Off to GQ before someone starts arguing.

Actual eye-witness report! I was visiting Hawthorne, NV, when Fossett disappeared. The airport there was where a lot of the planes involved in the search took off. These guys went…um, “balls to the wall” is a phrase sometimes used. The search planes were just all over. The first few days, they even had a C-130 involved (!), which I got to see making low passes.
We spent a lot of time goofing around in the countryside, and it’s ALL countryside out there. Where Fossett apparently went down is one big region of mountains and canyons, many of them forested. VAST is a good way to describe it. “Really easy to get lost in” is another way; big areas are pretty much roadless. To add to searchers’ difficulties, it had just rained heavily, causing some impressive landslides and raising the rivers to levels where if anything was in them, those things are not there now.
So, will Fossett ever be found? Anything’s possible, but don’t join any betting pools on when.

I remember an article on Fossett’s disappearance, in the Economist IIRC. During the search they found quite a few planes that had disappeared many years before by chance, so perhaps it’ll be during a search for someone else that turns up Fossett’s body and wreckage.

Lots of previous posts have stated how difficult it is to search such a large & rough area.

The second reason is that nobody cares enough to pay for the amount of technology that would be needed to do a full search.

Id just like to point out that although the people who searched for Fossett didn’t find his plane, they did find several other crash sites, from many years ago. Isn’t it ironic?

I think that’s a little unfair.

The Civil Air Patrol (Official site) does all it can to locate missing persons. They make multiple passes over the search grids to increase the probability of finding the search objective. According to Search Theory, multiple search passes over an area will increase the chances of finding the target. One of the slides in the CAP Search Crew presentation shows the best cumulative chance to be 95%. So even a thorough search still has a chance of coming up empty. Searches will be conducted until all reasonable chances of finding the target are exhausted. It’s not like someone says, ‘This is costing too much.’ It’s more like the Mission Commander says, ‘We’ve looked at every probably place based on the pilot’s LKP and endurance multiple times. Chances are that if we haven’t found him yet, we’re not going to by conducting a systematic search. We’ll have to suspend the active search until we get more information.’

Fossett did have more assets looking for him than most people do, but he went missing in a much larger place than a lot of people get lost in.

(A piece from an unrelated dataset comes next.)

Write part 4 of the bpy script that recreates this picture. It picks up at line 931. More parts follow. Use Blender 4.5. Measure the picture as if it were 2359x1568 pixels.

You want irony? Well then, just consider the fact that while looking for Steve Fossett, searchers found several other crash sites.

This has been pretty much answered.

I used to work in parallel with CAP with the Colorado Ground Search and Rescue Patrol. We primarily went after planes in the mountains.

We had three jobs.

  1. Get to the plane if it was found and evacuate survivors or bodies.

  2. Interrogate (that’s a harsh word) people that may be under the planned route. Asking if someone had seen/heard a plane on such and such date. That rarely turned up anything as people don’t usually pay a lot of attention to a plane unless it’s real low, or seems to be having problems.

  3. Act as observers in a CAP plane so the pilot can focus more on flying.

I did a lot of training with CAP. Mostly rope work for rescue and evacuation. Trained with Chinooks on the Jungle Penatrator.

But I never flew as an observer. Anecdotal evidence from my brother and other people in the group convinces me that finding a small aircraft is exceedingly difficult. Especially in rugged terrain where north slopes are in shade and southern facing slopes may blind you from the snow reflecting sun.

OP? Heck I think I’ll look for that myself.

I’d like to point that out too, it wouldn’t be ironic, just redundant. Linky.

It was already redundant when you posted the first time, considering it had been mentioned twice by then.

Isn’t that a little ironic?

Like rain on your wedding day?

Which is why I said what you quoted :slight_smile:

Posting without reading the full thread is getting to be a habit of mine, I think I’ve seen too many of those “FIRST!” posts on AICN.